Dans le livre qu'André Talmant et moi avons écrit, l'Etat au Cœur, nous avons fait de cette idée, sous le nom de principe de subsidiarité active, le cœur d'une réforme de l'action de l'Etat, amenant les pouvoirs publics à substituer à une obligation de moyens (la conformité à une règle uniforme) une obligation de résultats (la nécessité de rechercher dans chaque contexte particulier la réponse la plus pertinente à des défis communs).

Cela implique de la part des pouvoirs publics un véritable bouleversement culturel. Je constate, par exemple en France, que ces idées, qui semblaient marginales il y a encore peu d'années, commencent à intéresser aussi bien au sein de l'Etat qu'au sein des collectivités territoriales.

C'est ainsi qu'à partir d'une question apparemment purement méthodologique " comment l'expérience créée la connaissance " nous aboutissons à de nouveaux principes de gouvernance, à de nouveaux modes d'articulation entre l'Europe, l'Etat et les collectivités territoriales des différents niveaux.

Au cœur des différents thèmes que j'ai évoqués, deux idées apparaissent en facteur commun : la stratégie et la pertinence.

Qu'il s'agisse de la démarche de la fondation ou de celle de l'Etat, la stratégie ne peut pas être la mise en œuvre par étapes d'un plan dont toutes les composantes sont définies à l'avance.

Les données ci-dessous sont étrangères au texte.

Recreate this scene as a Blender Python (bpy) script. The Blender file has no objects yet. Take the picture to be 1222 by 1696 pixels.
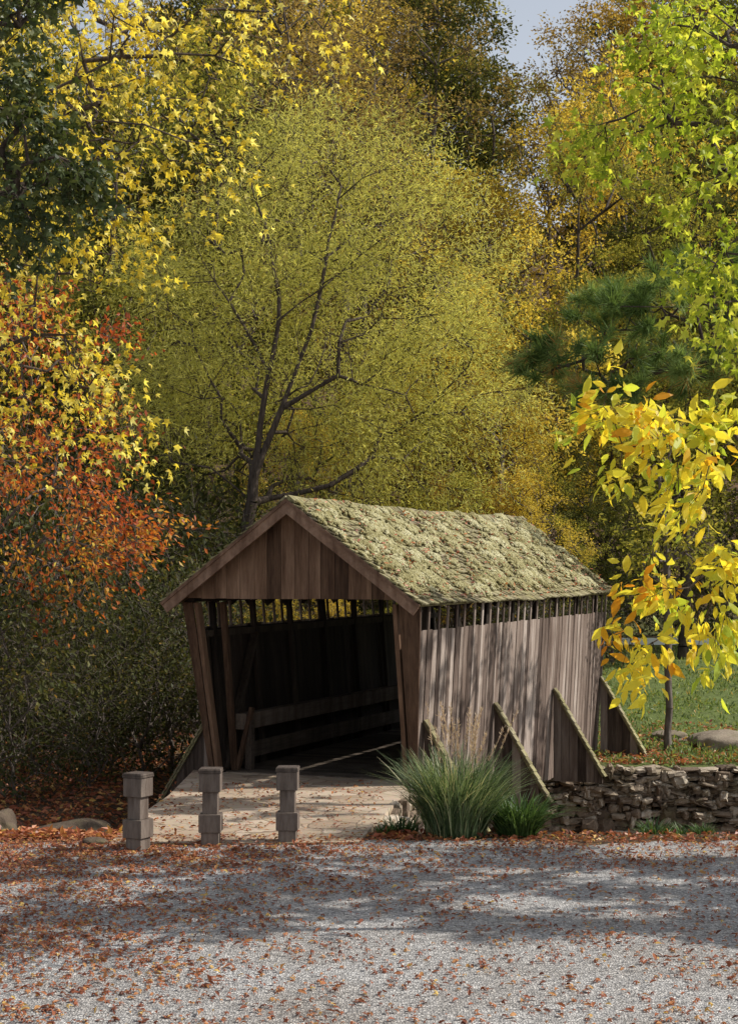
import bpy, bmesh, math
import numpy as np
from mathutils import Vector
R = np.random.default_rng(11)
scene = bpy.context.scene
COL = scene.collection
F = 2835.0; CH = 3.2

def P(px, py, Y):
    return np.array([(px-611)/F*Y, Y, CH-(py-935)/F*Y])

# ------------------------------------------------------------ helpers
def link(o): COL.objects.link(o); return o

def thing(name, loc, label, cat, rot=0, group=None):
    e = bpy.data.objects.new(name, None); e.empty_display_size = .3
    e.location = Vector([float(a) for a in loc]); e.rotation_euler = (0, 0, rot)
    e["label"] = label; e["category"] = cat
    if group: e["group"] = group
    return link(e)

def mesh_np(name, V, Fs, mat=None, rnd=None, smooth=False):
    V = np.asarray(V, dtype=np.float32).reshape(-1, 3)
    me = bpy.data.meshes.new(name)
    me.vertices.add(len(V)); me.vertices.foreach_set("co", V.ravel())
    loops = np.concatenate([np.asarray(f, dtype=np.int32).ravel() for f in Fs])
    sizes = np.concatenate([np.full(len(f), np.asarray(f).shape[1], dtype=np.int32) for f in Fs])
    starts = np.concatenate([[0], np.cumsum(sizes)[:-1]]).astype(np.int32)
    me.loops.add(len(loops)); me.loops.foreach_set("vertex_index", loops)
    me.polygons.add(len(sizes)); me.polygons.foreach_set("loop_start", starts)
    me.polygons.foreach_set("use_smooth", np.full(len(sizes), smooth, dtype=bool))
    if rnd is not None:
        a = me.attributes.new("rnd", 'FLOAT', 'POINT')
        a.data.foreach_set("value", np.asarray(rnd, dtype=np.float32).ravel())
    me.update(calc_edges=True); me.validate()
    if mat: me.materials.append(mat)
    return me

def obj(name, me, parent=None, **kw):
    o = bpy.data.objects.new(name, me)
    if parent: o.parent = parent
    for k, v in kw.items(): o[k] = v
    return link(o)

def dup(t, loc, rot=0, sc=1.0, label=None):
    kids = [c for c in bpy.data.objects if c.parent == t]
    n = t.copy(); n.location = Vector([float(a) for a in loc]); n.rotation_euler = (0, 0, rot)
    n.scale = (sc, sc, sc) if np.isscalar(sc) else sc
    if label: n["label"] = label
    COL.objects.link(n)
    for c in kids:
        k = c.copy(); k.parent = n; COL.objects.link(k)
    return n

class Acc:
    HF = np.array([[0,3,2,1],[4,5,6,7],[0,1,5,4],[1,2,6,5],[2,3,7,6],[3,0,4,7]])
    def __init__(s): s.V=[]; s.Fq=[]; s.r=[]; s.n=0
    def hexa(s, p, r=None):
        s.V.append(np.array(p, dtype=float).reshape(8,3)); s.Fq.append(s.HF+s.n); s.n += 8
        s.r.append(np.full(8, R.random() if r is None else r))
    def box(s, x0,x1,y0,y1,z0,z1,r=None):
        s.hexa([(x0,y0,z0),(x1,y0,z0),(x1,y1,z0),(x0,y1,z0),(x0,y0,z1),(x1,y0,z1),(x1,y1,z1),(x0,y1,z1)], r)
    def beam(s, a, b, w, h, up=(0,0,1), r=None):
        a=np.array(a,float); b=np.array(b,float); d=b-a; d/=np.linalg.norm(d)
        x=np.cross(d,up); x/=np.linalg.norm(x); y=np.cross(x,d)
        x=x*w/2; y=y*h/2
        s.hexa([a-x-y,a+x-y,b+x-y,b-x-y,a-x+y,a+x+y,b+x+y,b-x+y], r)
    def mesh(s, name, mat): return mesh_np(name, np.concatenate(s.V), [np.concatenate(s.Fq)], mat, np.concatenate(s.r))

# ------------------------------------------------------------ materials
class NT:
    def __init__(s, name):
        s.m = bpy.data.materials.new(name); s.m.use_nodes = True
        s.t = s.m.node_tree; s.t.nodes.clear()
        s.out = s.n('ShaderNodeOutputMaterial')
    def n(s, typ, **kw):
        x = s.t.nodes.new(typ)
        for k, v in kw.items(): setattr(x, k, v)
        return x
    def l(s, a, b): s.t.links.new(a, b)
    def ramp(s, fac, stops, interp='LINEAR'):
        r = s.n('ShaderNodeValToRGB'); e = r.color_ramp.elements; r.color_ramp.interpolation = interp
        while len(e) < len(stops): e.new(.5)
        for i, (p, c) in enumerate(stops):
            e[i].position = p; e[i].color = (*c, 1) if len(c) == 3 else c
        if fac is not None: s.l(fac, r.inputs[0])
        return r
    def noise(s, vec, scale, detail=4, rough=.6):
        x = s.n('ShaderNodeTexNoise'); x.inputs['Scale'].default_value = scale
        x.inputs['Detail'].default_value = detail; x.inputs['Roughness'].default_value = rough
        if vec is not None: s.l(vec, x.inputs['Vector'])
        return x
    def mapping(s, scale, src='Object'):
        tc = s.n('ShaderNodeTexCoord'); mp = s.n('ShaderNodeMapping'); mp.inputs['Scale'].default_value = scale
        s.l(tc.outputs[src], mp.inputs[0]); return mp.outputs[0]
    def mix(s, fac, a, b, blend='MIX'):
        x = s.n('ShaderNodeMix', data_type='RGBA', blend_type=blend)
        for sock, v in ((x.inputs[0], fac), (x.inputs[6], a), (x.inputs[7], b)):
            if hasattr(v, 'is_output'): s.l(v, sock)
            elif isinstance(v, tuple): sock.default_value = (*v, 1)
            else: sock.default_value = v
        return x.outputs[2]
    def math(s, op, a, b=None):
        x = s.n('ShaderNodeMath', operation=op)
        for i, v in enumerate((a, b)):
            if v is None: continue
            if hasattr(v, 'is_output'): s.l(v, x.inputs[i])
            else: x.inputs[i].default_value = v
        return x.outputs[0]
    def attr(s, name='rnd'):
        return s.n('ShaderNodeAttribute', attribute_name=name).outputs['Fac']
    def bsdf(s, col, rough=.8, bump=None, strength=.5, dist=.02, spec=.25):
        b = s.n('ShaderNodeBsdfPrincipled'); b.inputs['Roughness'].default_value = rough
        b.inputs['Specular IOR Level'].default_value = spec
        if isinstance(col, tuple): b.inputs['Base Color'].default_value = (*col, 1)
        else: s.l(col, b.inputs['Base Color'])
        if bump is not None:
            u = s.n('ShaderNodeBump'); u.inputs['Strength'].default_value = strength; u.inputs['Distance'].default_value = dist
            s.l(bump, u.inputs['Height']); s.l(u.outputs[0], b.inputs['Normal'])
        s.l(b.outputs[0], s.out.inputs[0]); return b

def leafmat(name, stops, trans=.45, objvar=.35, spec=.3):
    k = NT(name)
    c = k.ramp(k.attr(), stops).outputs[0]
    oi = k.n('ShaderNodeObjectInfo')
    hs = k.n('ShaderNodeHueSaturation')
    v = k.math('ADD', k.math('MULTIPLY', oi.outputs['Random'], objvar), 1-objvar/2)
    k.l(v, hs.inputs['Value']); k.l(c, hs.inputs['Color']); c = hs.outputs[0]
    if spec > 0:
        b = k.n('ShaderNodeBsdfPrincipled'); b.inputs['Roughness'].default_value = .45
        b.inputs['Specular IOR Level'].default_value = spec
        k.l(c, b.inputs['Base Color'])
    else:
        b = k.n('ShaderNodeBsdfDiffuse'); k.l(c, b.inputs['Color'])
    t = k.n('ShaderNodeBsdfTranslucent')
    c2 = k.mix(1.0, c, (1.4, 1.3, .75), 'MULTIPLY'); k.l(c2, t.inputs['Color'])
    m = k.n('ShaderNodeMixShader'); m.inputs[0].default_value = trans
    k.l(b.outputs[0], m.inputs[1]); k.l(t.outputs[0], m.inputs[2]); k.l(m.outputs[0], k.out.inputs[0])
    return k.m

def woodmat(name, dark, mid, light, grain=(9,9,.7), bump=.6, aw=.35, streak=.8):
    k = NT(name)
    v = k.mapping(grain)
    off = k.n('ShaderNodeVectorMath', operation='ADD')
    comb = k.n('ShaderNodeCombineXYZ'); a = k.attr()
    for i in range(3): k.l(k.math('MULTIPLY', a, 37.0), comb.inputs[i])
    k.l(v, off.inputs[0]); k.l(comb.outputs[0], off.inputs[1]); v = off.outputs[0]
    n1 = k.noise(v, 3.0, 8, .7); n2 = k.noise(v, .6, 3)
    f = k.math('ADD', k.math('MULTIPLY', n1.outputs[0], .6), k.math('MULTIPLY', k.math('SUBTRACT', a, .5), aw))
    f = k.math('ADD', f, k.math('MULTIPLY', n2.outputs[0], .3)); f = k.math('ADD', f, .12)
    c = k.ramp(f, [(.28, dark), (.55, mid), (.85, light)])
    st = k.noise(k.mapping((2.2,2.2,.3)), 1.6, 6, .7)
    sr = k.ramp(st.outputs[0], [(.36,(.36,.30,.27)),(.58,(1,1,1))])
    cc = k.mix(streak, c.outputs[0], sr.outputs[0], 'MULTIPLY')
    k.bsdf(cc, .85, n1.outputs[0], bump, .015); return k.m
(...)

Michel Callon, de l'Ecole des Mines, pour décrire une innovation qui réussit, dit que c'est l'art de jouer au Scrabble : une innovation, comme un mot au Scrabble, n'a pas une valeur intrinsèque, tout dépend de l'art d'utiliser les mots ou les lettres qui comptent double ou triple. La stratégie c'est l'art d'accomplir les pas qui se révèlent décisifs, en fonction du contexte et du point de vue de plusieurs critères à la fois.

Quant à la pertinence, on la retrouve aussi bien dans l'action de la fondation que dans l'action de l'Etat. C'est par excellence le critère de jugement de l'action dans la complexité, dès lors que les contextes sont infiniment variables et que l'effet propre de l'action de chaque acteur ne peut pas être isolable. Ce qui importe c'est alors de trouver dans chaque cas l'action la plus opportune par rapport à ce contexte.